Apakah Anda setuju dengan tambahan ini? Bila segala yang penting dan berharga kita akan serius di kreasi pertama, pertanyaannya seberapa penting dan berharga anak-anak kita? Sudahkah kita memiliki desain diri untuk mereka?
Banyak orang tua mengatakan anak-anak mereka sangat penting dan berharga. Kenyataannya, mereka tidak memiliki desain apa-apa untuk diri anak-anak mereka. Mereka tidak memiliki rencana tentang pribadi anak-anak mereka. Mereka tidak memiliki gambaran bagaimana anak-anak menjalani kehidupan ini.Bila tidak memiliki desain diri yang ingin diwujudkan, maka bukankah itu sama saja memperlakukan anak-anak sebagai hal yang tidak penting dan tidak berharga? Saya percaya secara naluriah orang tua mencintai buah hati dan menganggapnya sebagai hal penting dan berharga. Namun, kurangnya perhatian dan keseriusan membuat mereka memperlakukan pribadi anak-anak sebagai hal yang tidak penting dan tidak berharga. Jiwa anak-anak mereka tidak lebih penting dari rumah yang mereka bangun. Bukankah rumah mereka telah disiapkan desainnya terlebih dahulu sebelum dibangun?
Betapa banyak pribadi anak-anak tumbuh tanpa desain dari orang tua. Padahal desain diri anak pada hari ini begitu penting dan genting. Mendidik anak di zaman sekarang seperti mengendarai mobil di lokasi yang ekstrem. Bila tidak hati-hati dapat celaka, bila terlalu ketat tidak pernah sampai tujuan. Orang tua yang tidak memiliki desain diri untuk anak-anaknya menunjukkan ketidakhati-hatian. Begitu pun yang memperlakukan anak terlalu ketat, bisa juga karena tanpa desain
Untuk menguji apakah kita telah memiliki desain diri sebenarnya mudah. Tanya saja pada diri kita hal penting apa saja yang ingin diwujudkan pada pribadi anak-anak kita? Hal penting apa yang sudah dan belum ada pada jiwa anak-anak kita? Hal apa yang harus ada pada anak kita? Tahukah kita bagaimana caranya mewujudkan itu? Bagaimana kalau hal itu tidak ada pada diri mereka? Hal buruk apakah yang akan terjadi pada mereka saat dewasa kelak? Coba tanya dalam hati kita, apakah kita telah memiliki desain diri untuk mereka? Sekedar tambahan, bagaimana merancang desain diri secara lengkap bisa merujuk buku “The MODEL” bagian III.

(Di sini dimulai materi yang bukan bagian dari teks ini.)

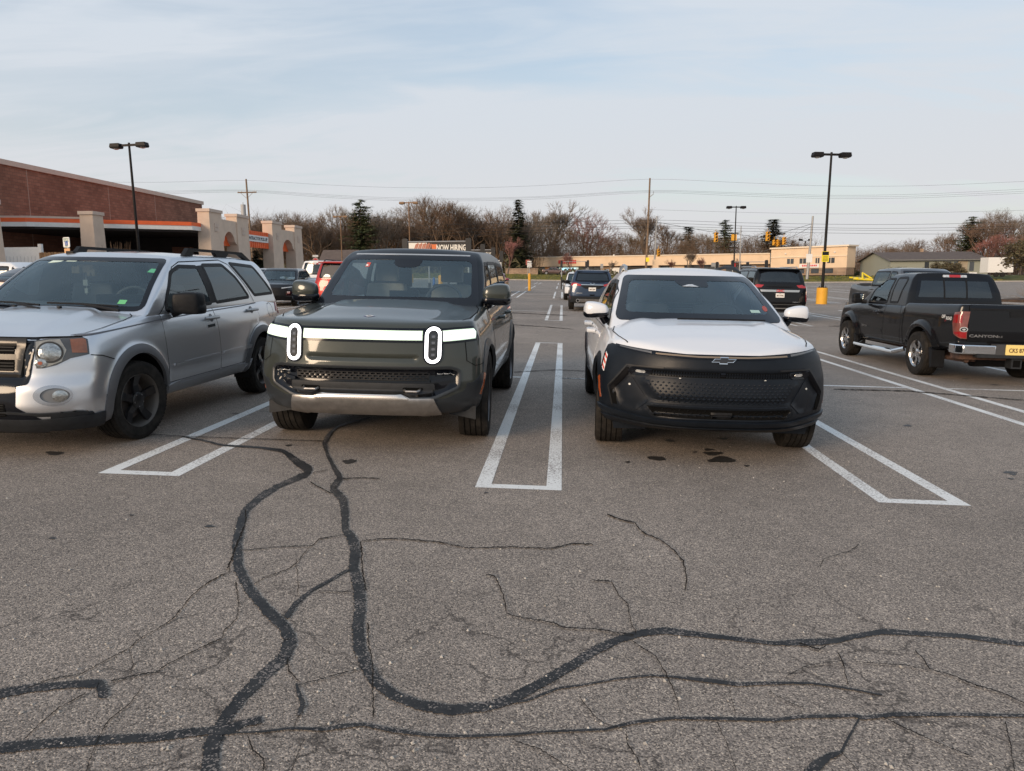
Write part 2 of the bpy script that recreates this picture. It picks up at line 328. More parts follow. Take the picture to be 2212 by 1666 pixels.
_r = nd(_t, 'ShaderNodeMapRange', n_1=.97, n_2=1.03, n_3=0., n_4=.8); _t.links.new(_a2.outputs[0], _r.inputs[0]); _m = nd(_t, 'ShaderNodeMix', data_type='RGBA'); _t.links.new(_r.outputs[0], _m.inputs[0]); _l = _b.inputs['Base Color'].links[0].from_socket; _t.links.new(_l, _m.inputs[6]); _m.inputs[7].default_value = (.26, .225, .20, 1); _t.links.new(_m.outputs[2], _b.inputs['Base Color'])
CRK = mat('crack_shadow', (.026, .023, .020), .95, spec=.05)
Z5 = lambda x, y: (x / 1.4747 / 1.3562, (1300 + y / 1.4747) / 1.3562)
Z6 = lambda x, y: ((1500 + x / 1.4747) / 1.3562, (1300 + y / 1.4747) / 1.3562)
PX = lambda x, y: (x, y)
SEAMS = [
 (Z5, [(1230,35,12),(1262,65,28),(1335,110,30),(1330,130,25),(1200,185,22),(1120,235,28),(1060,290,30),(1035,360,38),(1022,450,40),(1030,540,42),(1075,630,42),(1160,730,45),(1225,790,48),(1255,850,55),(1225,930,52),(1130,1010,50),(1050,1090,50),(985,1170,45),(940,1240,50),(915,1310,70),(905,1414,75),(900,1500,75)]),
 (Z5, [(1400,0,12),(1415,50,14),(1440,100,18),(1470,150,25),(1435,195,30),(1480,240,35),(1490,300,32),(1490,370,28),(1520,410,40),(1535,470,42),(1525,540,40),(1550,620,48),(1555,700,50),(1545,790,50),(1550,880,50),(1580,960,50),(1620,1030,50),(1700,1090,45),(1800,1130,42),(1940,1155,45),(2100,1140,40),(2212,1105,44),(2332,1040,42),(2472,960,40),(2572,895,38),(2672,850,32),(2772,820,28),(2872,810,30),(2992,825,22),(3172,845,18),(3332,865,16),(3452,862,30),(3542,860,28),(3612,855,22),(3692,835,22),(3812,815,24),(3962,822,20),(4162,835,20),(4424,870,20),(4700,900,20)]),
 (Z5, [(-200,1330,45),(0,1320,45),(200,1300,42),(430,1285,40),(650,1275,35),(800,1255,38),(900,1245,30),(980,1240,45),(1060,1210,30),(1130,1195,35)]),
 (Z5, [(-200,1110,40),(0,1085,40),(130,1060,35),(300,1045,30),(430,1040,38),(445,1080,46),(440,1105,30)]),
 (Z5, [(1235,755,24),(1280,690,18),(1340,640,12),(1430,590,12),(1490,555,10),(1540,540,6)]),
 (Z6, [(-10,1122,10),(60,1115,10),(200,1060,10),(300,1048,8),(450,1020,8),(600,1005,8),(700,1012,8),(850,1028,18),(980,1045,16),(1080,1040,14),(1200,1038,10),(1300,1040,8),(1440,1060,8),(1600,1090,6)]),
 (Z6, [(1280,1440,60),(1310,1400,50),(1370,1355,30),(1420,1340,14),(1440,1300,12),(1500,1190,8)]),
 (Z5, [(1000,1255,6),(1130,1250,8),(1250,1235,10),(1400,1240,14),(1480,1225,20),(1570,1218,12),(1700,1245,16),(1850,1265,12),(2000,1270,12),(2212,1262,10),(2362,1250,8),(2612,1240,10),(2732,1210,14),(2912,1190,12),(3212,1195,14),(3342,1200,12),(3462,1185,14),(3692,1180,14),(3732,1190,16),(3862,1175,18),(4112,1175,14),(4424,1180,12),(4700,1190,12)]),
 (Z5, [(1280,1040,10),(1290,1080,18),(1310,1130,22),(1290,1180,18)]),
 (PX, [(392,944,2),(440,953,3.5),(480,963,4),(560,968,4),(610,975,7),(624,985,9),(640,1000,12),(670,1022,12)]),
 (PX, [(800,903,2),(762,912,3),(730,922,4),(716,933,6),(704,950,9),(700,960,8),(704,975,7)]),
]
THIN = [
 (Z5,4,[(990,520),(990,560),(960,570),(890,610),(830,660),(790,710),(750,760),(690,800),(600,850),(560,890),(480,930),(350,1000),(230,1020),(120,1060)]),
 (Z5,4,[(1020,600),(1030,700),(1025,760),(970,810),(960,845),(860,890),(720,960),(680,990),(600,1005),(480,1030)]),
 (Z5,3,[(560,900),(575,960),(565,1000)]),(Z5,4,[(620,1050),(560,1130),(470,1200),(430,1270),(400,1340),(370,1430)]),
 (Z5,3,[(370,1085),(250,1150),(180,1210),(100,1290)]),(Z5,3,[(1040,465),(1200,450),(1350,445),(1380,415),(1490,398)]),
 (Z5,4,[(1560,425),(1640,415),(1740,415),(1900,430),(2020,455),(2212,450),(2312,455),(2392,455),(2472,435),(2562,438)]),
 (Z5,3,[(1340,445),(1290,510),(1250,545),(1150,580),(1100,610)]),(Z5,3,[(1280,500),(1285,580),(1290,660)]),(Z5,3,[(1380,640),(1520,645)]),
 (Z5,5,[(1240,930),(1250,990),(1290,1030)]),(Z5,5,[(1290,1180),(1270,1230)]),(Z5,3,[(1290,1050),(1400,1020),(1560,975)]),
 (Z5,5,[(1560,430),(1568,560),(1580,640)]),(Z5,6,[(1590,780),(1590,860),(1610,960),(1610,1080),(1615,1190)]),(Z5,6,[(1070,1270),(1090,1330),(1140,1370),(1140,1430)]),
 (Z5,3,[(1320,1270),(1290,1340),(1260,1430)]),(Z5,3,[(1350,130),(1420,115)]),(Z5,3,[(1480,155),(1560,150),(1640,155)]),(Z5,3,[(1340,170),(1430,220)]),
 (Z5,4,[(2100,570),(2140,580),(2170,650),(2190,740),(2212,750),(2392,780),(2432,800),(2592,810),(2742,835)]),
 (Z5,6,[(1060,290),(1062,340),(1040,400),(1010,480),(985,545)]),
 (Z6,5,[(410,310),(480,335),(530,345),(560,385),(640,420),(700,465),(740,510),(755,590),(745,640)]),
 (Z6,4,[(340,595),(430,600),(460,660),(500,700),(515,780),(535,825)]),(Z6,4,[(520,860),(620,925),(660,990),(700,1080),(730,1180)]),
 (Z6,3,[(1330,540),(1350,500),(1460,470),(1500,440)]),(Z6,5,[(1410,910),(1430,960),(1450,1050)]),
 (Z6,5,[(1740,900),(1780,940),(1800,980),(1900,1010),(2000,1050),(2130,1090),(2250,1150)]),(Z6,3,[(1190,1010),(1280,965),(1430,945),(1550,955),(1700,965),(1790,985)]),
 (Z6,3,[(940,1070),(965,1180)]),(Z6,4,[(0,1290),(120,1330),(200,1380),(270,1430)]),(Z6,3,[(290,1100),(350,1180),(400,1220),(480,1240)]),
 (Z6,4,[(490,1250),(500,1310),(540,1370),(560,1430)]),(Z6,3,[(880,1200),(920,1290),(970,1430)]),(Z6,3,[(1110,1080),(1200,1130),(1260,1150)]),
 (Z6,4,[(1600,1190),(1700,1240),(1830,1300),(1980,1360)]),(Z6,5,[(2130,1210),(2150,1300),(2170,1430)]),(Z6,3,[(1420,1340),(1500,1430)]),
 (Z6,5,[(1240,870),(1330,898),(1360,880)]),
 (PX,2,[(320,940),(400,945),(520,949),(700,955)]),(PX,1.6,[(1215,818),(1290,820)]),
 (PX,1.6,[(640,600+90),(720,700)]),(PX,1.5,[(1110,805),(1200,800),(1280,803)]),
 (PX,1.4,[(1105,702),(1170,706),(1240,712)]),(PX,1.4,[(1790,705),(1900,706),(2030,712)]),(PX,1.5,[(1100,676),(1180,680),(1225,682)]),
 (PX,2.2,[(1800,842),(1960,846),(2212,866)]),
]
def ribbon(mb, tr, pts, dz, jit, cj=0.):
    q = []
    for a, b in zip(pts[:-1], pts[1:]):
        A = tr(a[0], a[1]); B = tr(b[0], b[1]); s = 1 / 2.0 if tr is not PX else 1.
        L = math.hypot(B[0] - A[0], B[1] - A[1]); n = max(1, int(L / (1.9 if cj == 0 else 4.0)))
        for i in range(n):
            t = i / n; q.append((A[0] + (B[0] - A[0]) * t, A[1] + (B[1] - A[1]) * t, (a[2] + (b[2] - a[2]) * t) * s))
    B = tr(*pts[-1][:2]); q.append((B[0], B[1], pts[-1][2] * (1 / 2. if tr is not PX else 1.) * .6))
    q = [(x, y, w_) for x, y, w_ in q]
    for _ in range(2 if cj == 0 else 0):   # soften corners
        q = [q[0]] + [tuple((q[i - 1][k_] + 2 * q[i][k_] + q[i + 1][k_]) / 4 for k_ in range(3)) for i in range(1, len(q) - 1)] + [q[-1]]
    rows = []
    for i, (x, y, w_) in enumerate(q):
        x0, y0, _ = q[max(0, i - 1)]; x1, y1, _ = q[min(len(q) - 1, i + 1)]; L = math.hypot(x1 - x0, y1 - y0) or 1
        nx, ny = -(y1 - y0) / L, (x1 - x0) / L; x += rnd.uniform(-cj, cj); y += rnd.uniform(-cj, cj) * .6
        a = w_ / 2 + rnd.uniform(-jit, jit) * w_; b = w_ / 2 + rnd.uniform(-jit, jit) * w_
        P, Q = pix(x + nx * a, y + ny * a), pix(x - nx * b, y - ny * b)
        rows.append([(P[0], P[1], gz(*P) + dz), (Q[0], Q[1], gz(*Q) + dz)])
    mb.sheet(rows)
for i, (tr, pts) in enumerate(SEAMS):
    mb = MB(); ribbon(mb, tr, pts, .0032 + .00025 * i, .10); prop(mb.build('tar_seam', TAR), kind='structure')
mb = MB()
for i, (tr, w_, pts) in enumerate(THIN): ribbon(mb, tr, [(x, y, w_ * (rnd.uniform(.6, 1.15) if tr is not PX else .5)) for x, y in pts], .0062 + .0001 * i, .35, 1.3 if tr is not PX else .12)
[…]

Era Kegagalan yang ditandai dengan kegagalan kehidupan pribadi dan kegagalan manusia menata peradaban membuat kita seharusnya lebih serius menyiapkan anak-anak kita. Kita harus memiliki desain diri yang jelas untuk mereka. Sebuah desain yang menjamin dapat menghantarkan mereka menjadi pribadi yang sukses-bahagia dan kontributif dalam membangun peradaban. Bila mereka dibesarkan tanpa desain diri, maka resikonya mereka tumbuh menjadi pribadi yang gagal dalam kehidupan serta tidak kontributif dalam membangun peradaban. Padahal, generasi mendatang seharusnya tidak hanya mampu meraih kesuksesan dan kebahagiaan, tapi juga mampu mewujudkan peradaban barokah untuk manusia.
Inilah akhirnya gambaran umum materi yang saya sampaikan di forum pengajian orang tua Indonesia saat itu, “Pentingnya Desain Diri untuk Anak”.
Bila orang tua tidak memiliki desain diri untuk anak-anak mereka, niscaya anak-anak akan mengalami kesulitan hidup di saat dewasa kelak. Seperti kesulitan saya memberikan kajian tanpa menyiapkan desain materi. Bila orang tua tidak memiliki perencanaan tentang pribadi dan masa depan anak-anak, maka anak-anak beresiko menjadi orang gagal. Seperti resiko kegagalan yang saya dapat ketika mengisi materi kajian tanpa rancangan.
Untunglah saya cepat menemukan ide di detik-detik kereta tiba di stasiun Suzukakedai, stasiun terakhir menuju lokasi pengajian. Segala sesuatu dikreasi dua kali, pertama dalam tahap desain dan kedua dalam tahap realisasi. Sudahkah Anda menyiapkan desain diri untuk buah hati tercinta yang ada di rumah? Insya Allah.